I have now finished 15 of my 16 tapestries in this series. Whew! It's been a big year and a half, with lots of other things on the go as well. Five of these latest tapestries have been cut from the loom, but not yet 'finished'. At the moment I am contemplating a different method of mounting them.

Putting them on ready-made canvasses that I have painted with the tapestry design, doesn't feel satisfactory. I like the look of a properly mounted work and attaching them by velcro gives them an amateur finish in my opinion.

I am planning to mount each one on a black background and frame them separately. It will mean they can be hung together as originally envisaged - or hung in any order or shape for abstract viewing, so I won't necessarily have lost anything.

I now plan to have a go at adding photographs. It may or may not work. I haven't dealt with my ultra-sophisticated security system which bans uploading of my own photos onto a site of my choice.

Sunday, March 28, 2010

Halfway there

Well, thanks to Trend Micro Internet Security Pro, this page is not considered safe enough to upload any more pictures. I am going to have to reconsider this blog now. I was about to announce that I am halfway there, having completed my eighth tapestry in this series of sixteen.
I will continue weaving, but I will not be able to show anyone the results of my work unless I can somehow persuade TMISP to accept my pictures.
Maybe when I press Save Now, all this will disappear too.

Sunday, January 24, 2010


This is really weird. I wrote this post two days ago, but when I added the pictures they were far too big and there seemed to be no way to replace them with the same pics but smaller, so eventually I am re-doing the whole entry. The post immediately before, 'And another one', should be read AFTER this, but that's computers.
I seem to be charging ahead. From my last effort (way back in 2009), I have woven three more tapestries (though none of them are finished-off or mounted yet) and I'm nearly finished my fourth (NB this is 'And another one'). Maybe it's the weather . . .
I am really enjoying mixing strips of material with thread in these tapestries. The texture is amazing and it always surprises me what the material looks like when it's scrunched up through being woven and beaten down. I weave the thread across it every few passes, which helps secure the material - and keeps the colours on track. I am weaving the same materials here as I did in my second tapestry, but the accompanying colours give it a slightly different hue.

In my 'den' tapestry (No 2 in the sequence) I didn't have the colour material I wanted, so, impatient to start, I decided to mix threads all the way through - the only contrasting texture is the moth's mohair 'feeler'.

I have been remiss and not spent much time searching out these little moths in the patch of grassland at the Dunkeld Arboretum, as I'd planned, so I still haven't seen one of these tiny creatures, even though December-January is their flying-mating time.

A noteworthy happening: I have just been shortlisted for the inaugural Kate Derum Award by the Victorian Tapestry Workshop. Wow! I am so excited. The award is for tapestry weavers who graduated in the three years 2006-2009. I go down for the formal opening - and announcement of the winner - on February 10.
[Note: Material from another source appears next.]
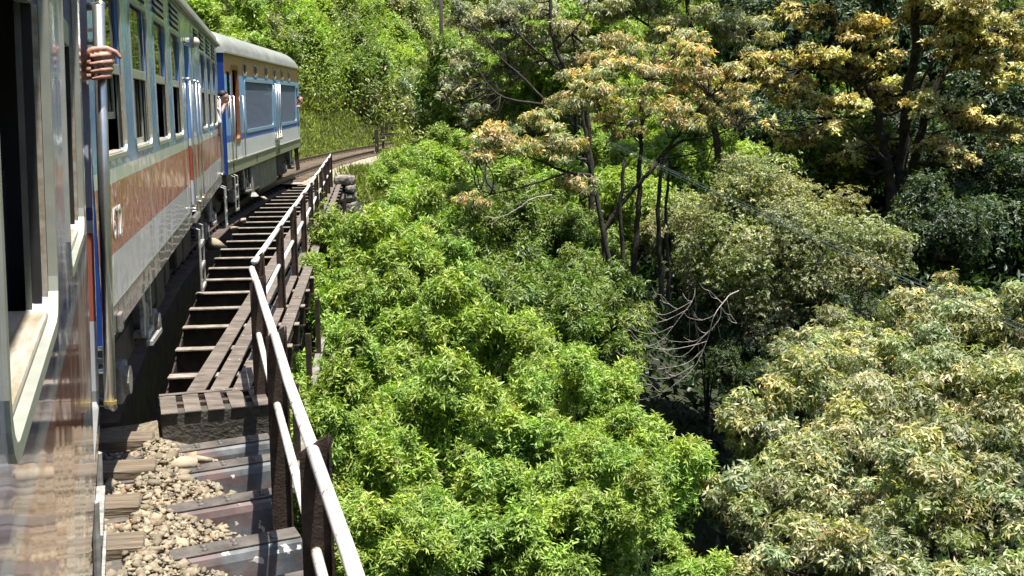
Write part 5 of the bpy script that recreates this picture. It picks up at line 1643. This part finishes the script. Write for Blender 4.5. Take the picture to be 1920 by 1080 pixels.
for lab, ls, (bx, by, bY), sd, f in CR:
    big = [lobe_px(x, y, Y, rx, ry) for x, y, Y, rx, ry in ls]
    lob = sub(big, rngt, 11, 0.38)
    base = at(bx, by, bY); g = float(ground(base.x, base.y)) - 0.2
    top = at(ls[0][0], ls[0][1], ls[0][2])
    st = []
    for j, l in enumerate(ls[:5]):
        e = at(l[0], l[1] + 10, l[2])
        b0 = Vector((base.x + rr_.uniform(-.3, .3), base.y + rr_.uniform(-.3, .3), g))
        st.append(([b0, b0.lerp(e, 0.45) + Vector((0, 0, 0.3)), e], 0.07, 0.02))
    tree('cream_tipped_shrub', lab, 'shrub', st, lob, 118, 6, 0.088, 0.030, col_cream, M['leaf_gloss'], sd, per=1, group='cream tipped shrubs', droop=0.55, shell=0.4, under=0.15, cap=1.4, ragged=0.3)

# ---- bare drooping branches over the dark gap
def build_dead():
    Yd = 16.6
    T = thing('dead_branch', 'bare pale drooping branches hanging over the dark gap', 'branch')
    rv = random.Random(9)
    mb = MB()
    limb(mb, P_([(1385, 545, 0.5), (1370, 552, 0.3), (1362, 560, 0.2), (1340, 590), (1325, 640), (1300, 690), (1255, 728), (1215, 748), (1172, 748)], Yd), 0.010, 0.0026, rv, 0.3, 6, 5)
    mb.build('main_limb', M['palebark'], T, smooth=True)
    arcs = [[(1304, 540), (1298, 565), (1275, 595), (1245, 635)], [(1298, 565), (1270, 580), (1240, 590), (1216, 572)], [(1290, 580), (1250, 600), (1215, 605), (1198, 588)],
            [(1262, 612), (1230, 625), (1200, 622), (1183, 608)], [(1245, 635), (1220, 648), (1200, 640), (1182, 620)], [(1352, 575), (1348, 600), (1325, 625), (1300, 640), (1262, 640)],
            [(1325, 640), (1290, 650), (1250, 655), (1215, 650), (1195, 645)], [(1318, 655), (1290, 680), (1250, 690), (1210, 690), (1173, 668)], [(1300, 685), (1265, 705), (1230, 710), (1200, 700)],
            [(1340, 590), (1318, 600), (1300, 598)], [(1362, 560), (1370, 590), (1382, 606)], [(1356, 570), (1345, 560), (1330, 545)], [(1280, 705), (1260, 725), (1240, 735), (1222, 722)],
            [(1330, 620), (1310, 640), (1285, 665), (1262, 668), (1240, 655)], [(1250, 690), (1235, 675), (1222, 655)], [(1270, 580), (1255, 570), (1240, 553)], [(1230, 625), (1218, 612), (1212, 600)]]
    for a in arcs:
        z = rv.uniform(-0.25, 0.25)
        limb((m2 := MB()), P_([(x, y, z * (i / len(a))) for i, (x, y) in enumerate(a)], Yd), 0.0058, 0.0024, rv, 0.5, 5, 4)
        for k in range(3):
            i = rv.randrange(len(a) - 1); x, y = a[i + 1]
            limb(m2, P_([(x, y, z), (x - 10, y - 3, z), (x - 18, y - rv.uniform(8, 18), z)], Yd), 0.0035, 0.0018, rv, 0.5, 4, 3)
        m2.build('bare_twig', M['palebark'], T)
    T2 = thing('fallen_branch', 'single pale bare branch arching left of the forked trunk', 'branch')
    mb = MB(); limb(mb, P_([(1035, 366), (1000, 372), (965, 395), (935, 408), (908, 406)], 22.0), 0.022, 0.006, rv, 0.3, 6, 5)
    limb(mb, P_([(965, 395), (950, 382), (938, 374)], 22.0), 0.010, 0.004, rv, 0.3, 5, 3); limb(mb, P_([(935, 408), (925, 418), (912, 420)], 22.0), 0.009, 0.004, rv, 0.3, 5, 3)
    mb.build('limb', M['palebark'], T2)
    T3 = thing('slender_tree', 'thin straight trunks with few leaves rising beside the forked tree', 'tree')
    for (x, Y_, w) in ((1165, 24.0, 0.07), (1235, 24.5, 0.08), (1250, 26, 0.06)):
        mb = MB(); limb(mb, P_([(x, 640), (x + 4, 520), (x - 2, 400), (x + 6, 300)], Y_), w, w * 0.5, rv, 0.3, 8, 5); mb.build('trunk', M['bark'], T3, smooth=True)
build_dead()

# ---- background trees on the far slope at right and top
BG = [ # px, py, Y, radius px, colour, label
    (1480, 60, 44, 110, col_shade, 'tree with shade-darkened leaves behind the yellow tree, upper right'),
    (1620, 40, 46, 120, col_shade, 'tree with shade-darkened leaves directly behind the yellow stems'),
    (1780, 110, 45, 130, col_shade, 'tree with shade-darkened leaves at far right behind the yellow boughs'),
    (1900, 220, 42, 120, col_shade, 'tree with shade-darkened leaves at the right edge of the picture'),
    (1800, 380, 33, 110, col_shade, 'dark leafy bush right of the yellow tree foot'),
    (1900, 430, 30, 100, col_shade, 'dark leafy bush at the right edge above the cream shrubs'),
    (1740, 440, 27, 80, col_shade, 'dark leafy bush right of the creeper thicket'),
    (1570, 330, 33, 90, col_green, 'green bush at the foot of the yellow tree'),
    (1450, 260, 38, 100, col_shade, 'dark bush left of the yellow tree foot'),
    (1340, 330, 36, 80, col_lime, 'green bush behind the slanting trunk'),
    (1680, 330, 36, 100, col_shade, 'dark bush right behind the yellow tree stems'),
    (1400, 110, 46, 100, col_lime, 'green tree between orange and yellow crowns'),
    (1240, 330, 34, 80, col_lime, 'green bush behind the forked trunk'),
    (1160, 400, 31, 80, col_lime, 'green bush low behind the slender trunks'),
    (1280, 450, 28, 70, col_olive, 'olive bush left of the creeper thicket'),
    (1330, 620, 20.5, 70, col_shade, 'dark bush under the creeper thicket, behind bare branches'),
    (1430, 680, 18.8, 70, col_shade, 'dark bush under the creeper thicket, right of bare branches'),
    (1560, 600, 19.5, 70, col_shade, 'dark bush under the right part of the creeper thicket'),
    (1090, 90, 46, 90, col_lime, 'green tree high behind the pale tree limbs'),
]
bgT = {}
for i, (px, py, Y, rp, cf, lab) in enumerate(BG):
    key = (cf.__name__, Y < 25)
    if key not in bgT:
        bgT[key] = dict(src=shrub_template(300 + i, cf, 2.0, 3.4, 20, 0.8, 30 if Y > 25 else 48, 6, 0.20 if Y > 25 else 0.15, 0.075 if Y > 25 else 0.055, droop=0.3, shell=0.45))
    s = rp * Y / F / 2.0
    c = at(px, py, Y)
    place_shrub(bgT[key], 'background_tree', lab, 'tree', M['leaf_gloss'], (c.x, c.y, c.z - 1.9 * s), rr_.uniform(0, 6.28), (s, s, s * 1.1), 'trees on the far slope')

# ---- far hillside scrub, bank grass, undergrowth: masses nobody could count
def col_hill(rng, n, base):
    return base * rng.uniform(0.6, 1.35, (n, 1))
def build_hillside():
    rng = np.random.default_rng(91)
    Ps, Ds, Ns, Ls, Ws, Cs = [], [], [], [], [], []
    cand = 0; made = 0
    pal = [(0.28, 0.36, 0.065), (0.36, 0.44, 0.08), (0.20, 0.28, 0.06), (0.10, 0.16, 0.05), (0.38, 0.38, 0.18), (0.28, 0.31, 0.13), (0.06, 0.09, 0.035)]
    while made < 700 and cand < 80000:
        cand += 1
        Y = rng.uniform(40, 135); X = rng.uniform(-0.36 * Y - 2, 0.52 * Y + 3)
        if rng.random() < 0.35:
            Y = rng.uniform(64, 110); X = CX - math.sqrt((RT + rng.uniform(-3.0, 12.0)) ** 2 - (Y - CY) ** 2)
        r = math.hypot(X - CX, Y - CY); o = r - RT
        if Y < 100 and o > -3.4 and o < (7.0 + 2.0 * math.sin(Y * 0.35) if Y < 72 else 4.2): continue
        if o <= -3.4 and Y < 46: continue
        z = float(ground(X, Y))
        px, py, zc = proj((X, Y, z + 1.5))
        if px < 330 or px > 2000 or py < -110 or py > 480: continue
        if o <= -3.4 and px < 770 and py > 212: continue
        made += 1
        big = rng.random() < 0.22
        R = rng.uniform(1.8, 3.2) if big else rng.uniform(0.8, 1.7)
        R *= 0.8 + Y / 200
        H = R * (rng.uniform(1.3, 2.1) if big else rng.uniform(0.8, 1.5))
        n = int(60 * R * R + 40)
        d = unit(rng.normal(size=(n, 3))); d[:, 2] = np.abs(d[:, 2]) * 1.1 - 0.25
        ph = rng.uniform(0, 6.28, 3)
        lump = 1 + 0.36 * np.sin(d[:, 0] * 6 + ph[0]) * np.sin(d[:, 1] * 6 + ph[1]) + 0.12 * np.sin(d[:, 2] * 9 + ph[2])
        rad = (1 - 0.5 * rng.random(n) ** 2) * lump
        pos = np.array([X, Y, z + H * 0.25]) + d * np.array([R, R, H]) * rad[:, None]
        base = np.array(pal[rng.choice(len(pal), p=[0.22, 0.20, 0.17, 0.12, 0.1, 0.1, 0.09])])
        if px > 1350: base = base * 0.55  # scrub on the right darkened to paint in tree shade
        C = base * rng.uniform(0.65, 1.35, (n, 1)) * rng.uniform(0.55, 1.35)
        D = unit(d * 0.5 + rng.normal(size=(n, 3)) * 0.7 + np.array([0, 0, -0.15]))
        N = unit(d * 0.6 + np.array([0, 0, 0.7]) + rng.normal(size=(n, 3)) * 0.4); N = unit(N - D * np.sum(N * D, 1, keepdims=True))
        ll = rng.uniform(0.13, 0.26, n) * (0.8 + Y / 250)
        Ps.append(pos); Ds.append(D); Ns.append(N); Ls.append(ll); Ws.append(ll * rng.uniform(0.3, 0.5, n)); Cs.append(C)
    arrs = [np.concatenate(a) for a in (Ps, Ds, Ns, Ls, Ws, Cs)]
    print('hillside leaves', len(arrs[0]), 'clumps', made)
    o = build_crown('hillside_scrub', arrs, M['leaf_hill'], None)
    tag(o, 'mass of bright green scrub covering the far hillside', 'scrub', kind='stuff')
    # separate bushes standing out of the scrub, parts of the same mass
    def tmpl(seed, cf):
        (V, Fc, Cc), _ = shrub_template(seed, cf, 1.6, 2.8, 60, 0.28, 40, 8, 0.15, 0.050, droop=0.25, shell=0.35, twig=1.7, lift=0.6, spread=(0.6, 1.45), ragged=0.35, under=0.05, cap=1.7)
        ob = fast_mesh('bush_clump', V, Fc, Cc, M['leaf_hill'], o)
        me = ob.data; bpy.data.objects.remove(ob)
        return me
    kinds = [tmpl(501, col_lime), tmpl(502, col_lime), tmpl(503, col_green), tmpl(504, col_olive)]
    hill = o
    made = 0; cand = 0
    while made < 285 and cand < 90000:
        cand += 1
        if rng.random() < 0.4:
            Y = rng.uniform(58, 100); X = CX - math.sqrt((RT + rng.uniform(4.5, 18.0)) ** 2 - (Y - CY) ** 2)
        else:
            Y = rng.uniform(44, 125); X = rng.uniform(-0.36 * Y - 2, 0.52 * Y + 3)
        oo = math.hypot(X - CX, Y - CY) - RT
        if Y < 100 and oo > -4.4 and oo < (8.0 if Y < 72 else 5.0): continue
        if oo <= -3.4 and Y < 48: continue
        z = float(ground(X, Y))
        px, py, zc = proj((X, Y, z + 1.5))
        if px < 340 or px > 1990 or py < -90 or py > 470: continue
        if oo <= -3.4 and px < 780 and py > 212: continue
        made += 1
        sc_ = rng.uniform(0.8, 1.7) * (0.8 + Y / 220)
        me = kinds[rng.choice(4, p=[0.36, 0.28, 0.20, 0.16])]
        inst('bush_clump', me, hill, (X, Y, z - 0.5 * sc_), (0, 0, rng.uniform(0, 6.28)), (sc_, sc_, sc_ * rng.uniform(0.9, 1.4)))
    # dry grass and bank grass
    Ps, Ds, Ns, Ls, Ws, Cs = [], [], [], [], [], []
    made = 0; cand = 0
    while made < 5200 and cand < 200000:
        cand += 1
        Y = rng.uniform(37, 120); X = rng.uniform(-0.25 * Y - 2, 0.0)
        o = math.hypot(X - CX, Y - CY) - RT
        if (-2.5 < o < 2.7 and Y < 98) or o > 13: continue
        if o < -9 and Y < 60: continue
        z = float(ground(X, Y))
        px, py, zc = proj((X, Y, z))
        if px < 480 or px > 860 or py < 90 or py > 420: continue
        tall = o > 5.5 and rng.random() < 0.5
        n = 24
        made += 1
        hgt = rng.uniform(0.5, 1.3) if tall else rng.uniform(0.15, 0.4)
        spread = hgt * (0.45 if tall else 0.6)
        pos = np.array([X, Y, z]) + np.column_stack([rng.normal(size=n) * 0.35, rng.normal(size=n) * 0.35, np.zeros(n)])
        D = unit(np.column_stack([rng.normal(size=n) * 0.5, rng.normal(size=n) * 0.5, np.full(n, 1.0)]))
        N = unit(np.cross(D, rng.normal(size=(n, 3))))
        ll = np.full(n, hgt) * rng.uniform(0.6, 1.2, n)
        dry = tall and rng.random() < 0.6
        base = np.array([0.33, 0.29, 0.14]) if dry else (np.array([0.30, 0.36, 0.08]) if rng.random() < 0.7 else np.array([0.28, 0.28, 0.11]))
        Ps.append(pos); Ds.append(D); Ns.append(N); Ls.append(ll); Ws.append(np.full(n, 0.035 if not tall else 0.05)); Cs.append(base * rng.uniform(0.7, 1.3, (n, 1)))
    P, D, N, L, W, C = [np.concatenate(a) for a in (Ps, Ds, Ns, Ls, Ws, Cs)]
    V, Fc, Cc = leaves_from(P, D, N, L, W, C, droop=0.35)
    o = fast_mesh('bank_grass', V, Fc, Cc, M['grass'])
    tag(o, 'green and dry grass on the bank beside the track beyond the bridge', 'grass', kind='stuff')
    # undergrowth on the valley floor
    n = 60000
    Y = rng.uniform(4, 48, n); X = rng.uniform(-9, 0.55 * Y + 3, n); X = np.where((Y > 33) & (X < 0), 4 + np.abs(X), X)
    z = ground(X, Y)
    o_ = np.hypot(X - CX, Y - CY) - RT
    k = (o_ < -2.9)
    X, Y, z = X[k], Y[k], z[k]; n = len(X)
    pos = np.column_stack([X, Y, z + rng.random(n) * 0.9])
    D = unit(rng.normal(size=(n, 3)) + np.array([0, 0, 0.2])); N = unit(rng.normal(size=(n, 3)) * 0.5 + np.array([0, 0, 1.0])); N = unit(N - D * np.sum(N * D, 1, keepdims=True))
    ll = rng.uniform(0.15, 0.38, n)
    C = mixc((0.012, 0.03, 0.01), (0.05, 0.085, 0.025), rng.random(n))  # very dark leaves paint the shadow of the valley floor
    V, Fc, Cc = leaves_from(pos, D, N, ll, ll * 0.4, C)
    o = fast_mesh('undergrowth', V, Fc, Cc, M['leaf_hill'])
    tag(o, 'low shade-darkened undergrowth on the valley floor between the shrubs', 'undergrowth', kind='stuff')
build_hillside()
tt = sum(len(m.loop_triangles) or len(m.polygons) for m in bpy.data.meshes)
print('approx polys in all meshes:', tt, 'objects', len(bpy.data.objects))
Three of my works from the Lifeblood Series - Grampians, Nigretta and Sandford - will be exhibited, together with work from the other finalists at the VTW through February.

No exhibition at Off the Rails Gallery this month (it was closed for New Year) or February, when a Draw Club takes over the station.

Saturday, January 23, 2010

And another one

This one - tapestry No 15 was on the loom yesterday and I have managed to finish it in time to add yet another completed work. I'm nearly at the halfway mark now and that's a relief. One of the problems with a long-term tapestry is that you get other ideas and enthusiasms that you want to follow, but can't until you've finished the one you're working on.

Actually I have finished another unrelated tapestry - and a piece for a tapestry competition while I've been working on these, but it's not easy. I want to keep focused on this one.